For 20 years I rejected the idea of forcing firms to put women on their boards. But nothing has changed
In 1991 Kathleen O'Donovan was named the first female finance director of BTR, once the British Tyre and Rubber Company and then one of the UK's top 100 public firms. Such was the significance of her appointment that the Financial Times carried a large and suitably glamorous picture of Ms O'Donovan on its front page. It was regarded as a turning point: she would surely be the first of many, as the have-it-all generation of women stormed the highest echelons of business.
Fast forward 20 years, and where are we now? There are just five female bosses of FTSE-100 companies, and three of them are Americans who had held boardroom jobs outside the UK.
We have had endless reports about how to "encourage" women into the boardroom, but still only 16 FTSE-100 companies have a female executive director ? a full-timer involved in the day-to-day running of the business. There is a more liberal sprinkling of non-executives ? that is, part-time independent directors who monitor management and represent shareholders ? but still 18 of the top 100 firms have not a single woman sitting at the boardroom table.
The situation is worse outside the top 100, where the pressure to conform to corporate governance standards is higher. Far worse. In the next largest 250 companies there are just 24 executive directors ? a paltry 4% of the total.

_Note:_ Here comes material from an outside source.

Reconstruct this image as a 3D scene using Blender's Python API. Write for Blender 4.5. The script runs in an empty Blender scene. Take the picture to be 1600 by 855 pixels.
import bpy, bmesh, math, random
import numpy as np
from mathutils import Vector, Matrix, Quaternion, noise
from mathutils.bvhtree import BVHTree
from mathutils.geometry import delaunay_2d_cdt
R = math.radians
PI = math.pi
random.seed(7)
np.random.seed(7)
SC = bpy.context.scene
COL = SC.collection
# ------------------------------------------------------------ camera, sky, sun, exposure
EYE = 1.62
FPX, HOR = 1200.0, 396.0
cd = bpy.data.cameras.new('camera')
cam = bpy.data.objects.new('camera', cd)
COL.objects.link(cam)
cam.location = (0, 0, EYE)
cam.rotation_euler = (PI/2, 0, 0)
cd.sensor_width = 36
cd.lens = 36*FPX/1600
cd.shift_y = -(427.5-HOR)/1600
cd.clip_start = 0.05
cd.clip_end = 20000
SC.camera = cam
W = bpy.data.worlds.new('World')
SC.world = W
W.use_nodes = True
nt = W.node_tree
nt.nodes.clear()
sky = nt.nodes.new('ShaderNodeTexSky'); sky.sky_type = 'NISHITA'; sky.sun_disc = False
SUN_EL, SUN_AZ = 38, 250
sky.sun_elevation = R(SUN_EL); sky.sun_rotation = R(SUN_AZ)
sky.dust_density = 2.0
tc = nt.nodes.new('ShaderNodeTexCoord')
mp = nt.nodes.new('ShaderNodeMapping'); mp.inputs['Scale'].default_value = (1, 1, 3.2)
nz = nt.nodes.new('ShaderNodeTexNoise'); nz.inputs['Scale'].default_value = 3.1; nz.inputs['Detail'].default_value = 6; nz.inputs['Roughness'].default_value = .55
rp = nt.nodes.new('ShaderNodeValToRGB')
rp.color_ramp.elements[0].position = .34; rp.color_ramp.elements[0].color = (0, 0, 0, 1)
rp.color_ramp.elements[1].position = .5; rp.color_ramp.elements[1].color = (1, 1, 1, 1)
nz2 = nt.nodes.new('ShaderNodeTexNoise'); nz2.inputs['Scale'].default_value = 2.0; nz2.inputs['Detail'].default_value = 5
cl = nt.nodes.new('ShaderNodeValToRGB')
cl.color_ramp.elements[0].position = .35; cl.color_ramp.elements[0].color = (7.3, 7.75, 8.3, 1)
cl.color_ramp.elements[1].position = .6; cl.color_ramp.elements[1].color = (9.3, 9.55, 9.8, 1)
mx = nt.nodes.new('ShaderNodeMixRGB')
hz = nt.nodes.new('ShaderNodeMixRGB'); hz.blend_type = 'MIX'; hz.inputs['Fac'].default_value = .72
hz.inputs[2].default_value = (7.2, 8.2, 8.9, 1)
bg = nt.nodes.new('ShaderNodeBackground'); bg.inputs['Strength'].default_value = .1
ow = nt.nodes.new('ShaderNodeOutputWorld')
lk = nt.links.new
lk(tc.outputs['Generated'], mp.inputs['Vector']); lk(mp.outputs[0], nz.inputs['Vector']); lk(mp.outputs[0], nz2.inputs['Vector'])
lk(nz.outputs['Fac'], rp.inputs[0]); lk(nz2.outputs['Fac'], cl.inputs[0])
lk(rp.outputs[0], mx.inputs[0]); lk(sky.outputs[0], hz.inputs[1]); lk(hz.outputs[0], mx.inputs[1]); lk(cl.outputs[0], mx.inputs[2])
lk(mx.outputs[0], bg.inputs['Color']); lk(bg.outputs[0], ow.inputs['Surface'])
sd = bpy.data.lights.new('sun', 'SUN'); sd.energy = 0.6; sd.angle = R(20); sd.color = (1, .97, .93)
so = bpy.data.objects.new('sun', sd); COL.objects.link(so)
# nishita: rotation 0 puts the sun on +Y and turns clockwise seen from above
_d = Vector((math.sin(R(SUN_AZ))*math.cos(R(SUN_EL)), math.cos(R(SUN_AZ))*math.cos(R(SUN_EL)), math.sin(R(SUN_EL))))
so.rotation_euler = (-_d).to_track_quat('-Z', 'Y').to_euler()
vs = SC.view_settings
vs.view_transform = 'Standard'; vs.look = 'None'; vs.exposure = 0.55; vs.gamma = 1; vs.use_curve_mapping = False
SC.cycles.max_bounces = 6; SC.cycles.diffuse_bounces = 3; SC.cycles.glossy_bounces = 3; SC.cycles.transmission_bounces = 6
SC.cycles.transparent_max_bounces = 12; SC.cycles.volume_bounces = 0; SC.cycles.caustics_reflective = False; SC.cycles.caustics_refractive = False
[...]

Yesterday the latest "women in the boardroom" report, written by former banker Lord Davies of Abersoch, said FTSE-100 firms should set a target of 25% by 2015. The next 250 should set themselves a relevant target for their industry and, frankly, do their best to meet it. What happens if they don't? A threat of legislation to impose quotas ? which would require yet more reviews. By the time it's likely to become law another generation of female workers will have been passed over.
The fact is that quotas are the only way to force change. For two decades I would have argued against such a move ? but no longer. Almost every senior woman in business disagrees: quotas would devalue women's achievements, and so on and on ? although it is hard, for instance, to detect any sign of guilt among MPs who are in parliament because of women-only shortlists.
The argument against quotas from those women who have clawed their way to the top is always that nothing stopped them from making it to the boardroom. It is not a case of pulling up the drawbridge to stop other women following: they won't lower it, either, for those following behind, and help correct a situation that is clearly wrong. And this is despite the fact that there is plenty of evidence that putting women on boards correlates with better business performance. Headhunters, whose senior ranks are full of women, are equally to blame. Why don't they look beyond the usual suspects, or are they too busy kowtowing to the chairmen paying their fees?
One huge opportunity for change was missed ? by another woman. In 2003 Laura d'Andrea Tyson, an economist and former adviser to Bill Clinton, was asked by corporate governance guru Sir Derek Higgs to compile a list of 100 women who would make good non-executive directors for big firms. After months of procrastination she produced not a single name. It wasn't necessary, she said. All companies had to do was look a bit harder. Needless to say, they didn't.
Davies wants shareholders to monitor firms to ensure progress is made. That's the same shareholders who failed so overtly to hold back the rise in boardroom pay and who were judged by former City minister Paul Myners to be "asleep at the wheel" when they were meant to be monitoring the banks.
There are high-profile backers of quotas ? the World Economic Forum at Davos imposed a quota on its partner firms this year in a bid to get more female movers and shakers to the Davos meeting of business movers and shakers (Naturally, some of the top women there expressed their disdain for the move).
The Norwegian government has imposed a 40% quota on its companies. The move has had its critics, but guess what? Norwegian business has not crumbled. And Christine Lagarde, the French finance minister, also made it clear recently that talking hasn't solved anything and quotas are the only answer. Even the "threat" of quotas in the UK has been having an impact: in recent months, with the Davies report looming, one in three non-executive appointments has been a woman.
Davies has missed his chance to make a step change. Without quotas there is just too big a risk that the next 20 years will be just like the last 20.